Closing in: Phoenix is ready for a risky descent to the surface of Mars. This artist's impression shows the probe jettisoning parts required for the long flight from Earth, but not the descent.
Credit: NASA
WASHINGTON DC: The first probe ever to the frigid Martian arctic is on course to land this morning as NASA scientists fret about the historically coin-flip odds of a successful mission to the Red Planet.
Phoenix Mars Lander mission officials said that they had signed off on the probe's course without any last-minute corrections and were just waiting for the first news of the landing, expected to be known at 11:53pm GMT (9:53am Sydney time), around 15 minutes after the probe makes contact with Mars' surface.
Phoenix team jitters
"This is a jittery time," Barry Goldstein, the Phoenix project manager at NASA's Jet Propulsion Laboratory (JPL) in Pasadena, California, which controls the mission, told reporters, noting the less that 50 per cent success rate for all Mars missions since 1960.
In the final hours before landing the Phoenix team could only "wait and watch," he said.
But, he added, "We have a very good track record for landers" on Mars, pointing to, among others, the Spirit and Opportunity rovers that NASA safely placed on the planet in January 2004.
The US$420-million (A$438-million) spacecraft is to land near Mars's frigid north pole, where it will dig into the icy soil in search of signs of the conditions that would have made the area once habitable for forms of life.
While scientists of the U.S. space agency were confident they had minimized the risks to the probe's successful landing, they described the challenges to decelerating in seven minutes from 20,400 km/h to manage a soft landing.
The Phoenix will turn its heat shield down as it plunges into Mars' atmosphere, then after four minutes deploy a parachute to slow to about 190 kph in three minutes, and then in a split-second drop the parachute and fire thrusters to slow further to eight km/h, deploy its three legs and touch down on the surface.
Seven minutes of terror
But during that "seven minutes of terror" NASA will have no communications from the craft.

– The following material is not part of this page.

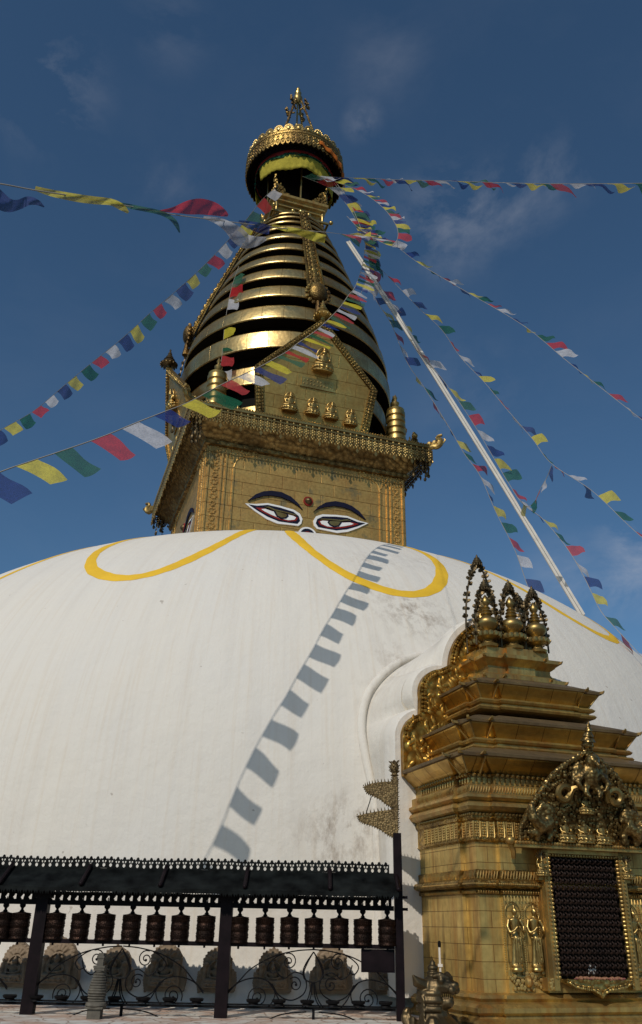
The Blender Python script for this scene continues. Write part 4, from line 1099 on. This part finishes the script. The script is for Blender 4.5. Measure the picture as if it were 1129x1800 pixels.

It will have to wait some 15 minutes after landing for the first signal from Phoenix to cross the cosmos from Mars to Earth.
"The scariest moment for me, is if we lose the signal during the descent," said Peter Smith, Phoenix principal investigator at the University of Arizona.
The landing area is a relatively rock-free, flat region in the Mars arctic, on the circumpolar region known as Vastitas Borealis -- akin to northern Canada in Earth's latitude.
The only concern is a small two-metres high rockpile mission officials call "the hill" near the landing target, but Goldstein put the odds at hitting it at just one percent.
Goldstein said, too, that if it lands on any rocks, Phoenix is designed to operate with no problems at up to a 16º tilt.
One minute after Phoenix confirms arrival, its radio will go silent for 20 minutes to save its batteries before deploying its two solar antennas.
Climate change
Its first images will reach Earth via NASA's Odyssey Mars orbiter only after two hours – expected to be first photographs of the craft itself, to show NASA if all the equipment deployed in working order, and then, Smith said, possibly shots of the surface.
NASA wants to assess whether the Martian arctic has ever had conditions favourable to microbial life, Smith said.
Given that Mars' polar region is subject to Earth-like seasonal changes, Smith said, the scientists are looking to see whether there is a point where the region warms and changes into a water-rich soil with organic, life-supporting minerals.
"We find that the arctic region is really sensitive to climate change on a planet ... it also preserves the history of life," Smith said.
"We think that organics must have existed at least at one time" from meteorite and other impacts, he said. The presence of liquid water and organics would signify a "habitable zone," he said.
Phoenix is equipped with a camera and a 2.35-metre robotic arm that can dig as deep as one meter to find ice and heat up samples to detect carbon and hydrogen molecules, essential elements of life. It also has meteorological equipment to study the Mars atmosphere.